**SOURCE MATERIAL**
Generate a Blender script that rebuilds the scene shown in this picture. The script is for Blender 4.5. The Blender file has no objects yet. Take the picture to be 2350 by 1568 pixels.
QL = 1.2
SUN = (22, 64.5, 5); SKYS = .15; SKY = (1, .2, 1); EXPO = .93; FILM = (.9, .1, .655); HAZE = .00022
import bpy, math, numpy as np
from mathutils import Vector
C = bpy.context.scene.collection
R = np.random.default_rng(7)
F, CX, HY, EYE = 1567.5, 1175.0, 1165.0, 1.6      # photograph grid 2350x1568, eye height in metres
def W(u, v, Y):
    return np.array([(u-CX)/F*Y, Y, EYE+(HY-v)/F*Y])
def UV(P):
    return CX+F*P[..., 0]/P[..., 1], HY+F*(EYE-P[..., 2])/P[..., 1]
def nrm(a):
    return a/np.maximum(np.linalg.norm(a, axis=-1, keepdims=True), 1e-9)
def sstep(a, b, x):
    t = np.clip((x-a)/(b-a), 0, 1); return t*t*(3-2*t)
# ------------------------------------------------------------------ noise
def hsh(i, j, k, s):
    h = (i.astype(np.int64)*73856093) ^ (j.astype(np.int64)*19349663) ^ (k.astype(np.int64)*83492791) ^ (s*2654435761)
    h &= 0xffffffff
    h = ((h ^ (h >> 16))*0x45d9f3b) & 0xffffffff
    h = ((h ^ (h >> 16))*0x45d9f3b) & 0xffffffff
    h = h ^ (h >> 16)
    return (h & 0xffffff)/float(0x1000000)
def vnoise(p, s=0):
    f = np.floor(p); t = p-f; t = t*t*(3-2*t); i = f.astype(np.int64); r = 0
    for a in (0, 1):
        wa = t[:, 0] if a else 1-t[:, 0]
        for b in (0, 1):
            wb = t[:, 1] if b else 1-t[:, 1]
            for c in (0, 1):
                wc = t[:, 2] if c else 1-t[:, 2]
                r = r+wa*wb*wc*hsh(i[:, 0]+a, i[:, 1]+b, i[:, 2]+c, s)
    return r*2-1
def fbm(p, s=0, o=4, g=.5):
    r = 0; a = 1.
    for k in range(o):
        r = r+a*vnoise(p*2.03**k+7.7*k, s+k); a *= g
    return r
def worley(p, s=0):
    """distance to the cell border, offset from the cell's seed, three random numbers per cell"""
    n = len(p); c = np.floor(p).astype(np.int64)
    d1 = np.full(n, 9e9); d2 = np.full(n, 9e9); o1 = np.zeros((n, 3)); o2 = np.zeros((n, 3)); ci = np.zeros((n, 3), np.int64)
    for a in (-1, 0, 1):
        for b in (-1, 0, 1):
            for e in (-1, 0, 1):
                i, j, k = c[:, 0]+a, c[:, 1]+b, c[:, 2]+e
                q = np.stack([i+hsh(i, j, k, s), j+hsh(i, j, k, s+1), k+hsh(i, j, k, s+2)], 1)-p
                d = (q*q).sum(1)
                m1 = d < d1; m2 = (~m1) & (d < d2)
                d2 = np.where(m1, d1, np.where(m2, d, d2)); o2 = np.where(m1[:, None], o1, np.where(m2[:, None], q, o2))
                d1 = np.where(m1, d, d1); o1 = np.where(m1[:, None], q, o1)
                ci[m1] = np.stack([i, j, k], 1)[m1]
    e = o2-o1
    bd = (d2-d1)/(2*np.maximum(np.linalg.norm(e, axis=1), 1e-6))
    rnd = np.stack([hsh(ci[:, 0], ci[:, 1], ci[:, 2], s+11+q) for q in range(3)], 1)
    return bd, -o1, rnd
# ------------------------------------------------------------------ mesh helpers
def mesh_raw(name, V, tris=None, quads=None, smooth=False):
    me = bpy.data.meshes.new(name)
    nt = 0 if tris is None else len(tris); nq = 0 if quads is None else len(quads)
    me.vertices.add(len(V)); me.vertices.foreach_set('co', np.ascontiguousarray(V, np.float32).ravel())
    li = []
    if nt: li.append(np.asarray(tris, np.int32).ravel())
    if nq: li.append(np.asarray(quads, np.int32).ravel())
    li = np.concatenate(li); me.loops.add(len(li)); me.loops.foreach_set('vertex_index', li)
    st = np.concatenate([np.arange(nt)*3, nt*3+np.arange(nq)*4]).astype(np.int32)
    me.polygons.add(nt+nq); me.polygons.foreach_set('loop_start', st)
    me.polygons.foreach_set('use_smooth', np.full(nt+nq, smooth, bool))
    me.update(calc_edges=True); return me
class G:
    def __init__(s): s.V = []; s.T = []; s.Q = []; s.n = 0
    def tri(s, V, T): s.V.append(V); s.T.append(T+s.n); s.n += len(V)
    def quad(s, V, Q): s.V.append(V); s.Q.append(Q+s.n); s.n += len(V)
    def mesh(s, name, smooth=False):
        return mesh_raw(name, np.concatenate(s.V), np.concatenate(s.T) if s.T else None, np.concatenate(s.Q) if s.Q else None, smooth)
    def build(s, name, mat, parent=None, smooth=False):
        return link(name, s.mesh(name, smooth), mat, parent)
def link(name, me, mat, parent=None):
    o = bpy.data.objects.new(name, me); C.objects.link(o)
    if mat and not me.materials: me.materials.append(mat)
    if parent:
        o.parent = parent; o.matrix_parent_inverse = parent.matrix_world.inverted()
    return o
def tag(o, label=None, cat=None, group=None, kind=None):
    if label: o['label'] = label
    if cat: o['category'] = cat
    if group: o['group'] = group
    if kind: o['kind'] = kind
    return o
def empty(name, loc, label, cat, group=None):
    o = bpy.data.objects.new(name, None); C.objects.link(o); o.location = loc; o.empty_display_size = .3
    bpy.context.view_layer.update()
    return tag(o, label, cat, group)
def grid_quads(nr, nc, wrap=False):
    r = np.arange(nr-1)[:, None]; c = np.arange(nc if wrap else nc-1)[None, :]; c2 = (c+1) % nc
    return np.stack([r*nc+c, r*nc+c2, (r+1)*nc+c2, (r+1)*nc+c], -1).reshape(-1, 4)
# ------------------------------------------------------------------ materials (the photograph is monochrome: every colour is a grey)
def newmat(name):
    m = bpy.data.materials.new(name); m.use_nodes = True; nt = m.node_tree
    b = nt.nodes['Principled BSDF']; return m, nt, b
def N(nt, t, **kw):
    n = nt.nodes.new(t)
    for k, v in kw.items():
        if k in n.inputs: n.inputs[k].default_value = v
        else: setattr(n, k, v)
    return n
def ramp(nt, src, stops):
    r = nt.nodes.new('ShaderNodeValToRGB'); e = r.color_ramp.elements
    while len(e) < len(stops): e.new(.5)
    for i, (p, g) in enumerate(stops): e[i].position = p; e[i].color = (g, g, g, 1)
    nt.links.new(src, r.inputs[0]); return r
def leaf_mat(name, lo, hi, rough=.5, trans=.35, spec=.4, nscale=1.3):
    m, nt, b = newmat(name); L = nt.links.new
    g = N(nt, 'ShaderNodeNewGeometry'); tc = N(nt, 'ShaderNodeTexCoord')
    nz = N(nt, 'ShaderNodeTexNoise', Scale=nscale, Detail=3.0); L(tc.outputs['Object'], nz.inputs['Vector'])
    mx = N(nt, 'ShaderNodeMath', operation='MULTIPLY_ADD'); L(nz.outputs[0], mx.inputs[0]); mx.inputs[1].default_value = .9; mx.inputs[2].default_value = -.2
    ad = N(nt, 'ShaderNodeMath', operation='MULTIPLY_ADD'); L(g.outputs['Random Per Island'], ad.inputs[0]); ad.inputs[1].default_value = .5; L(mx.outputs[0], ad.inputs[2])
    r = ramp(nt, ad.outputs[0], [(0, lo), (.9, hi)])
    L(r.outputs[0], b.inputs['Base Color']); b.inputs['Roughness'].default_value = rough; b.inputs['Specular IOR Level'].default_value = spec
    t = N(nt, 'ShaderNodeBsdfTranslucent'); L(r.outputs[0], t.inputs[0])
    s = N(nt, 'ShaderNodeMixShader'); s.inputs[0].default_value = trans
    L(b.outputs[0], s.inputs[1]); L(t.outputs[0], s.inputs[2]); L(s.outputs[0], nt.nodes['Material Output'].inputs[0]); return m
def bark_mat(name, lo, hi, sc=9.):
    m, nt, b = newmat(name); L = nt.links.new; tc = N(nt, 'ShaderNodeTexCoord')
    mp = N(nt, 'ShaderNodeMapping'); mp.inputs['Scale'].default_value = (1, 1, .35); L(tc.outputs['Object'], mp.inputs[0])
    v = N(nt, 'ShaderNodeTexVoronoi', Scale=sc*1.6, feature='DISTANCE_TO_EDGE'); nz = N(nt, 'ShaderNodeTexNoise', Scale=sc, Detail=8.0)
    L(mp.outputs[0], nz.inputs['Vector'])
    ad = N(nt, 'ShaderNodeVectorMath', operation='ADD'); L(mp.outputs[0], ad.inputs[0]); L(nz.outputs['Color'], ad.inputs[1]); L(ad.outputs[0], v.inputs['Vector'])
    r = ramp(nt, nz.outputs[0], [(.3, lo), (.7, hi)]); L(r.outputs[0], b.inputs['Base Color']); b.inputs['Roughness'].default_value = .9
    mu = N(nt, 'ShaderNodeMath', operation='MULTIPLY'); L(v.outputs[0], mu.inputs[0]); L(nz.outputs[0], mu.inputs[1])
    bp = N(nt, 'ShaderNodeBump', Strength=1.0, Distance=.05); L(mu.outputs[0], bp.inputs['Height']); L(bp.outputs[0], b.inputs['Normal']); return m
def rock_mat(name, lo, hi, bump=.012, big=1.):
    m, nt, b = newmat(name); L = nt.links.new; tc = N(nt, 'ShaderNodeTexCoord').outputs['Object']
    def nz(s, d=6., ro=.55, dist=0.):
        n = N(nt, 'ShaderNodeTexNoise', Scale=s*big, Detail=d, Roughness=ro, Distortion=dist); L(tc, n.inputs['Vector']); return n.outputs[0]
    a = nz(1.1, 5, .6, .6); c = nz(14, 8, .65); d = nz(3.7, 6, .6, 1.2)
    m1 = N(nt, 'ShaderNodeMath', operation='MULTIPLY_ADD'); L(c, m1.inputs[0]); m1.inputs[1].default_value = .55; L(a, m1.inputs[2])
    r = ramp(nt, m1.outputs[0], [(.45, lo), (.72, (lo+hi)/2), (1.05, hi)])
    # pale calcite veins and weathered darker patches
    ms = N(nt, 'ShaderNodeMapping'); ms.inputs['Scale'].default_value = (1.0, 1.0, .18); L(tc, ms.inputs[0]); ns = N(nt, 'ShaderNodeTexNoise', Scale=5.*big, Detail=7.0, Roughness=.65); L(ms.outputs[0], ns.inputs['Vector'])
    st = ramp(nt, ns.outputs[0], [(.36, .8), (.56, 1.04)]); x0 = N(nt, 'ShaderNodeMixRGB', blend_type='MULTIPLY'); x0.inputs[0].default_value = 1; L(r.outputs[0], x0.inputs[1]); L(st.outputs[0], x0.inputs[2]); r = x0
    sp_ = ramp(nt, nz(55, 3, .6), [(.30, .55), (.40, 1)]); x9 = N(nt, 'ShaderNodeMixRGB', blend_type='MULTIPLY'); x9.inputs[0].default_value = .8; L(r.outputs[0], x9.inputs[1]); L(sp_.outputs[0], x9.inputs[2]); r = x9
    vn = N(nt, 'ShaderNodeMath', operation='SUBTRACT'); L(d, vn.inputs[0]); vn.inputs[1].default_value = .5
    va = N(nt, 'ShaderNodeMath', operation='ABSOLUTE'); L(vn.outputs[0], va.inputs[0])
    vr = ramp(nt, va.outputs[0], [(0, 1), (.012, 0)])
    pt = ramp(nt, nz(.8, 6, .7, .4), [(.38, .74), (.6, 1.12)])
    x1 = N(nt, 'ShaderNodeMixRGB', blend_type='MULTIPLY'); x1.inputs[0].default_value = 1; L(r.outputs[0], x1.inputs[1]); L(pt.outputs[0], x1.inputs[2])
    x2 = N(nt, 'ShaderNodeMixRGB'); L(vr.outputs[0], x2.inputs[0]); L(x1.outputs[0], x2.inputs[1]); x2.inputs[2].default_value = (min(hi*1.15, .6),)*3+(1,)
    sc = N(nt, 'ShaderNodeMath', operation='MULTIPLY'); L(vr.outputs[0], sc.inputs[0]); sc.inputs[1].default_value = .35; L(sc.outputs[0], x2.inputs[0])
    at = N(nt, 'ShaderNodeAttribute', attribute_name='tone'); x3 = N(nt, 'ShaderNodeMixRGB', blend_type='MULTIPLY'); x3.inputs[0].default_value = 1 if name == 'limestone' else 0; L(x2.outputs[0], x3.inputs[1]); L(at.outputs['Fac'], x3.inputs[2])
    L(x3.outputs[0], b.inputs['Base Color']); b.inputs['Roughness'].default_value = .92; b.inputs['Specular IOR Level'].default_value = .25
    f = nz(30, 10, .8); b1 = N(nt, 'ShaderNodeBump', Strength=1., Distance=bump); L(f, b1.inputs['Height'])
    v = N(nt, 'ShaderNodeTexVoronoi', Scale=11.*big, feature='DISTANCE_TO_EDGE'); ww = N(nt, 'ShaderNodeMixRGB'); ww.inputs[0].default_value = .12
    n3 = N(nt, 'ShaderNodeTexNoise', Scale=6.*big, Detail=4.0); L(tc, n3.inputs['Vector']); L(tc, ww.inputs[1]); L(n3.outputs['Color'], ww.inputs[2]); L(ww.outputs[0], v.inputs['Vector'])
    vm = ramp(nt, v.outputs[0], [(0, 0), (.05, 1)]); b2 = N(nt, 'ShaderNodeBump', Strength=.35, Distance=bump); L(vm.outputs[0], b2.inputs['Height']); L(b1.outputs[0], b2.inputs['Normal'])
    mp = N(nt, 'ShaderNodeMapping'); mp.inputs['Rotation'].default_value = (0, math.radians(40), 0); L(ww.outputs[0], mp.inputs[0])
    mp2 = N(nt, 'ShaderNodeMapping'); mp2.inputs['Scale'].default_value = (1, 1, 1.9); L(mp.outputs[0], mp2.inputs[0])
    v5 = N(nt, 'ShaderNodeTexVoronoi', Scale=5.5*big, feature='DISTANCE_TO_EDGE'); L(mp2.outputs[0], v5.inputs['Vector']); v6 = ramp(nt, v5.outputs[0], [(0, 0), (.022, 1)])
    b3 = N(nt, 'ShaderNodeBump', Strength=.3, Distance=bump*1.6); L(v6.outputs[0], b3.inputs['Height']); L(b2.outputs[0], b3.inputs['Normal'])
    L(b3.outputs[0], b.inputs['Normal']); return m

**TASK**
State the count of lines with the word "objects" in them, and write nothing else.

**FINISHED ANSWER**
3